Keystone’s Best Fall Hiking Trails

Come on up to Keystone, Colorado for the Brilliance of Aspens.  There is still time to see the colors and enjoy the crisp fall air.  We’ve got a list of the best hikes to enjoy this fall in Summit County with your family and friends!

Old Dillon Reservoir (1.5 miles/ vertical 150 ft.) – While most visitors focus on prominent Dillon Reservoir, nearby is a small but charming body of water, which is the goal of this short, easy hike. Not only is the slightly elevated locale of Old Dillon Reservoir a scenic one, but the trail is lined with fragrant wild roses in late June and into July. The gentle trail climbs only 140 feet in three quarters of a mile to offer a view of Dillon Reservoir below as well as the many mountains beyond. The goal is a tranquil pond reflecting massive Buffalo Mountain. Wildflower Alert: A bounty of fragrant wild roses leads to pretty views of Dillon Reservoir and a serene scenic pond.

Directions from Keystone: Take Highway 6 back towards Dillon and turn left onto Dillon Dam Road (CO Rd 7) and the Old Dillon Reservoir parking will be on the right several miles down (there are no roads to take you directly to the reservoir). On the other side of the road is Lake Dillon, so take a walk over there to enjoy the views of the lake.

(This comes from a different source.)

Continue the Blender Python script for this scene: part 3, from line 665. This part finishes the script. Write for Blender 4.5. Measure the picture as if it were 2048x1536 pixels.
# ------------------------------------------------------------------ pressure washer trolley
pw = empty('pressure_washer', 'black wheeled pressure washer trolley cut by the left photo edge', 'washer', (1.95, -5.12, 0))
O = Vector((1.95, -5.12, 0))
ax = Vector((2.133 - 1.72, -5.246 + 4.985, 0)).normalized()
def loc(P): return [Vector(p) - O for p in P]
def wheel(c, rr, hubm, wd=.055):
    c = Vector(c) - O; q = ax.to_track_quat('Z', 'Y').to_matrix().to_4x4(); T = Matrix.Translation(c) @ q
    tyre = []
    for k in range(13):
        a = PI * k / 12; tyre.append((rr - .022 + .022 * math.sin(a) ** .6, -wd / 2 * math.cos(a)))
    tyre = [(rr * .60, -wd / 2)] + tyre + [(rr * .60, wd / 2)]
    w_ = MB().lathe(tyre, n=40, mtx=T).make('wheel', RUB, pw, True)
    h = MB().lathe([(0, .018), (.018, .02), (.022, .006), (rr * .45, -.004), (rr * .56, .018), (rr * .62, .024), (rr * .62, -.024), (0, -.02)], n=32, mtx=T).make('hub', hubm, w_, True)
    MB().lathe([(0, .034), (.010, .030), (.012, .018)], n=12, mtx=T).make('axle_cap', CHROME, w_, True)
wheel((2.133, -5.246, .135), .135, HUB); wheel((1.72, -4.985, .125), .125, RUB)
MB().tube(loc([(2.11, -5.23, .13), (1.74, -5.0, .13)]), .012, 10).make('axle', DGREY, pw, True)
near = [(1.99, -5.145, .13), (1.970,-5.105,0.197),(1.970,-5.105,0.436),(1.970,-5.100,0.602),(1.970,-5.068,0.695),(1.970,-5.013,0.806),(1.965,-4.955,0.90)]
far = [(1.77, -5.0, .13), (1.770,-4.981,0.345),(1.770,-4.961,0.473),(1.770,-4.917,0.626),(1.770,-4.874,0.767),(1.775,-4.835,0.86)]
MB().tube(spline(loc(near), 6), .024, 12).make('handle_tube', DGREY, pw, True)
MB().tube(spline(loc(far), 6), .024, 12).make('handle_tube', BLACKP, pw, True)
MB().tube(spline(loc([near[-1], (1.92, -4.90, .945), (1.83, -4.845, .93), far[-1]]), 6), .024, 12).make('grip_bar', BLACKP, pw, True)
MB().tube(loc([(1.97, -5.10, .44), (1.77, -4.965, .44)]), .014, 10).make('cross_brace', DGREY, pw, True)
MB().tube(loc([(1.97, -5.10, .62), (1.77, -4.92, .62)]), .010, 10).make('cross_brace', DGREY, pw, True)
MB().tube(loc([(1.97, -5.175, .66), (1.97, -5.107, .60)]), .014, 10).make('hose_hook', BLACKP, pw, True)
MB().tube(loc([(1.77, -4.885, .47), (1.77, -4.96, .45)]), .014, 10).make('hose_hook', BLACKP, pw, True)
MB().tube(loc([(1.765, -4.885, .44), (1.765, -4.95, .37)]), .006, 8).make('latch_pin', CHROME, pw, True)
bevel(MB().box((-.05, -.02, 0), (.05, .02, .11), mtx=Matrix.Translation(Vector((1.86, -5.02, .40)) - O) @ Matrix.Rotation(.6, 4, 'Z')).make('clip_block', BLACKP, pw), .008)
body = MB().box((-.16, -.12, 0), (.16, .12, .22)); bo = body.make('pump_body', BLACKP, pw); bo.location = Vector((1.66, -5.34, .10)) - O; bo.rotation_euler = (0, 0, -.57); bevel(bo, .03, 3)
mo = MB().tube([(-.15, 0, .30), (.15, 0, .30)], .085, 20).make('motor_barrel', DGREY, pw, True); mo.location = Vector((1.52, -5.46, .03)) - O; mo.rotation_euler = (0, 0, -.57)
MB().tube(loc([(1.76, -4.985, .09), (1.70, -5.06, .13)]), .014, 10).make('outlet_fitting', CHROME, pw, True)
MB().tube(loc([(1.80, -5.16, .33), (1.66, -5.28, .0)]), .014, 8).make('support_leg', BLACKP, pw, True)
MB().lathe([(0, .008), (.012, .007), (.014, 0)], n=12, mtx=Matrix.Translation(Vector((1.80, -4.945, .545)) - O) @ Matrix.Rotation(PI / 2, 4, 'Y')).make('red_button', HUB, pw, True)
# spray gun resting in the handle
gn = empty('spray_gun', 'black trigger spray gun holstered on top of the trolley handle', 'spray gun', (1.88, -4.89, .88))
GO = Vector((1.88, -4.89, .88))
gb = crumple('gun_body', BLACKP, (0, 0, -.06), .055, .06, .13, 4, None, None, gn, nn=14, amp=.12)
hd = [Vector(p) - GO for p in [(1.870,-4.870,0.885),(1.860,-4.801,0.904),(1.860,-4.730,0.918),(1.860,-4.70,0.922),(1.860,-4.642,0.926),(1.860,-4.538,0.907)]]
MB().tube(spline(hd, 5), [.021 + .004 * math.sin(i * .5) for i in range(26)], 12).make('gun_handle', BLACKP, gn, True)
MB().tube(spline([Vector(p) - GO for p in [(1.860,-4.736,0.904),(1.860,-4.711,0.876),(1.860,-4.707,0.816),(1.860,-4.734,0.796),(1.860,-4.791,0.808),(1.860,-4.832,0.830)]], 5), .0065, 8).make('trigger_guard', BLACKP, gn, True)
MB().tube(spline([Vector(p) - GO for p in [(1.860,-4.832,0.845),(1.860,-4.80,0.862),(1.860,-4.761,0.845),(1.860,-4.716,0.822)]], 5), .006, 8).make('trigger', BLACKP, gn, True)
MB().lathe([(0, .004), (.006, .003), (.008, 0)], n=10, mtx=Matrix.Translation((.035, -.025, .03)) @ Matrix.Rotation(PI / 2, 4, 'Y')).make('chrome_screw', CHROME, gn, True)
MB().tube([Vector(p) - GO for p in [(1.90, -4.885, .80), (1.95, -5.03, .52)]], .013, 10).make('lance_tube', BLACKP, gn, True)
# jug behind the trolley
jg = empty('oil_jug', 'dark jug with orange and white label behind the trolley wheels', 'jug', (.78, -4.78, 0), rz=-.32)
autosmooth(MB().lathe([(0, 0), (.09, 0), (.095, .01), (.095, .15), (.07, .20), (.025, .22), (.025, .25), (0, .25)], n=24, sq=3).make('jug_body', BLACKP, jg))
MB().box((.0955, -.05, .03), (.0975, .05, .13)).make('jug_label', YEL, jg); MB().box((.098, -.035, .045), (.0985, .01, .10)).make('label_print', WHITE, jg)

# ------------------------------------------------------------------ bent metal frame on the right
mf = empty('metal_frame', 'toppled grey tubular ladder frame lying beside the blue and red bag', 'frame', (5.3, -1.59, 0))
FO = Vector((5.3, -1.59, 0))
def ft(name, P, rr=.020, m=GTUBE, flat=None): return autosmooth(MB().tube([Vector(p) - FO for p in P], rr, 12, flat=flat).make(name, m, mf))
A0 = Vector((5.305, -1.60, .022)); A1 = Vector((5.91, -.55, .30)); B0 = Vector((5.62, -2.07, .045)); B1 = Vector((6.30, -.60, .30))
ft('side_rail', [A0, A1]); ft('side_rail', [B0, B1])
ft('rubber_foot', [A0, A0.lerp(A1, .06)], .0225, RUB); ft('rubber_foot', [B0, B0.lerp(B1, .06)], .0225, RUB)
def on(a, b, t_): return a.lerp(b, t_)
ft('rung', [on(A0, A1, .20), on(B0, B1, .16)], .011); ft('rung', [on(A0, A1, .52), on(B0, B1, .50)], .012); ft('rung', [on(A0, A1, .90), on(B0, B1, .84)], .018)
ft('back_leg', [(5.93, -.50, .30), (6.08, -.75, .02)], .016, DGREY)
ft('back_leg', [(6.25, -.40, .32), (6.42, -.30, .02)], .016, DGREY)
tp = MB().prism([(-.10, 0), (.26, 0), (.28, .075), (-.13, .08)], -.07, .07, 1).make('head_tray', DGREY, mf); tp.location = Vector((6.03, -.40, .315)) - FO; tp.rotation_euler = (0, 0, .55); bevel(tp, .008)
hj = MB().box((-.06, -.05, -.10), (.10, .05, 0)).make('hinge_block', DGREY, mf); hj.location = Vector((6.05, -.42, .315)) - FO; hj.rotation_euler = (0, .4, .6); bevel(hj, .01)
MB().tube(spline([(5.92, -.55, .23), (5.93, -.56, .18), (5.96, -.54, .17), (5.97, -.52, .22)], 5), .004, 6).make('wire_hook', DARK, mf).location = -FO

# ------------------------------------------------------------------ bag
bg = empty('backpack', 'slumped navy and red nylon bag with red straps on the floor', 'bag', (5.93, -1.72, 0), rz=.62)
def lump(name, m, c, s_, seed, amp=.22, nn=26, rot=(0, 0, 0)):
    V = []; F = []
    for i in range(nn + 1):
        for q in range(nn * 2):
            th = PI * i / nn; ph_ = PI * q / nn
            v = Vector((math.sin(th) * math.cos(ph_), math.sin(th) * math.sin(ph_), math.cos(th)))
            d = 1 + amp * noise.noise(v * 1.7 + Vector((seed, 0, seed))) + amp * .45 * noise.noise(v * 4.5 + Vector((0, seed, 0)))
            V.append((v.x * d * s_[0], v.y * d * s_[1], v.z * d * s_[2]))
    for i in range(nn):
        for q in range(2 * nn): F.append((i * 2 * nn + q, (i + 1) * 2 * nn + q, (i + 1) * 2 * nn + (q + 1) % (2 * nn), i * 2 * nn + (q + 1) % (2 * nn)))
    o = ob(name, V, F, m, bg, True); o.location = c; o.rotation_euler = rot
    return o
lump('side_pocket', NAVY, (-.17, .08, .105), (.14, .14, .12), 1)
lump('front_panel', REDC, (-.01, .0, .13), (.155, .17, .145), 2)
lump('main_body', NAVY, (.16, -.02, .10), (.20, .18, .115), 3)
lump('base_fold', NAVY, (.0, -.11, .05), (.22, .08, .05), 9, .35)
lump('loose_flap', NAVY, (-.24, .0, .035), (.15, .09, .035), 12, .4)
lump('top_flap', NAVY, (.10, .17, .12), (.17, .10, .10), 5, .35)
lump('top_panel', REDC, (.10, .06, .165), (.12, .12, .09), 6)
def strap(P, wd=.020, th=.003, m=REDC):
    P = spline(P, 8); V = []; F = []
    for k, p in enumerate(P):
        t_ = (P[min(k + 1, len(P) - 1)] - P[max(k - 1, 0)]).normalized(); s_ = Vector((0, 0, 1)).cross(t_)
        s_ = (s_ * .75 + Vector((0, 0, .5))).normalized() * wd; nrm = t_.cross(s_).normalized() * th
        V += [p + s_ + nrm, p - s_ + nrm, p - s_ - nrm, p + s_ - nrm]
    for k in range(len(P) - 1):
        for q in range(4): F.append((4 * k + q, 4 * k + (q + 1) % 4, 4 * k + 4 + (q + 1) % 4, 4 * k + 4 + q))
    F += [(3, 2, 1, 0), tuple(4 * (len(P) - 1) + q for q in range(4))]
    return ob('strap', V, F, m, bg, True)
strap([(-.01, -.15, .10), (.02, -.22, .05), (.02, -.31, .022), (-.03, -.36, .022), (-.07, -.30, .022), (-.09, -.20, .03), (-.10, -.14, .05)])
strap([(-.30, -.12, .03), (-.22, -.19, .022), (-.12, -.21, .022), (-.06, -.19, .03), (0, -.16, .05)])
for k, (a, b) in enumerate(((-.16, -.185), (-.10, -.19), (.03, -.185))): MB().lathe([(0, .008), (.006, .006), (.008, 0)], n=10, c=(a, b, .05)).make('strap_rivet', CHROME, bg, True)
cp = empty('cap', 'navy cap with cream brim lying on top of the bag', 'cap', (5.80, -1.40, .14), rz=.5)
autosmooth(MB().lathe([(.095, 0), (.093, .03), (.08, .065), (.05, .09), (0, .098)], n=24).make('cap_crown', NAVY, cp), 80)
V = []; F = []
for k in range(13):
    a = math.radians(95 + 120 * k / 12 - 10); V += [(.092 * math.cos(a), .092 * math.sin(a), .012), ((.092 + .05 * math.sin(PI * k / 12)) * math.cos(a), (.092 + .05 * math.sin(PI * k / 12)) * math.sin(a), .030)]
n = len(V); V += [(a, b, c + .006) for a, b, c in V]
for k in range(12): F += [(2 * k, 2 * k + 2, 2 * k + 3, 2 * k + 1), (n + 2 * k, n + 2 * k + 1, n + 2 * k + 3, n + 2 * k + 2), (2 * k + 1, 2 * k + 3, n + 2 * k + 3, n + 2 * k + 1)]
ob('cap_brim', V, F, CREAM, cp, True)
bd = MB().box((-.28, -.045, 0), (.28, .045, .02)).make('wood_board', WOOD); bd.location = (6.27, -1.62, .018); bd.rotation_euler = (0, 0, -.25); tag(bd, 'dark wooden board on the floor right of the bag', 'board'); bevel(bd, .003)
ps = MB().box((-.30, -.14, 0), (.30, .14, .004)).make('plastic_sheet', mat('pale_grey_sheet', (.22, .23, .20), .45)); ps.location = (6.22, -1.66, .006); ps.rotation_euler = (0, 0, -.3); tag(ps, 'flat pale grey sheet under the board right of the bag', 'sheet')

Barney Ford Trail (4.8 miles/ vertical 780 ft.) This hike actually follows three trails: Carter Park, Moonstone, and Barney Ford. The majority of the hike is on the Barney Ford Trail, which was built along old mining trails and ditches past mine ruins and plenty of glory holes. Except for the first grunt uphill on the Carter Park Trail, the hike through coniferous forest is fairly gentle and gorgeous. Enjoy the crisp mountain air as you hike through the abandoned mines.

Directions from Keystone: Take Swan Mountain Road off Highway 6 to Breckenridge. From Breckinridge take Boreas pass road up the mountain till you get to baldy road and turn left. Once on Baldy road turn left on sally barber for couple hundred yards and you will see a pole with small signs on it at the Barney Ford trail head. Once on the trail make sure you follow the arrow that points to the right. Take this trail down till you cross a road and it will turn into the moonstone trail.

Salt Lick Trail (4 miles/ vertical 650 ft.) The cool days of autumn are best for enjoying the spectacular aspen and scenery of this trail. A golden carpet of Aspen leaves covered the trail during our recent fall outing here. Lily Pad Lake is about a half mile from this point so if you continue on you will add about one mile to your hike. Locals report occasional Moose sightings here so stay alert and keep that camera within reach! This hike is absolutely gorgeous in the fall with the changing of the leaves.

To get here from Keystone: Take Highway 6 back towards Dillon and connect with route 9 (Highway 6 turns into route 9) north to the Wildernest Road (across from Wendy’s) turn left onto Wildernest and continue for .9 miles and turn left on to a dirt road that is located on a sharp curve just as you pass the Wildernest Center (Conoco station). Park here and follow the road to the trail head. Follow the trail for about 15 minutes until you see a log bridge on your left that crosses Salt Lick Creek. Cross the bridge and continue up the path past beaver ponds and open meadows and a sign that marks the entrance to the Eagles Nest Wilderness area. If you miss the first bridge, there is another a couple dozen yards ahead – you can cross here.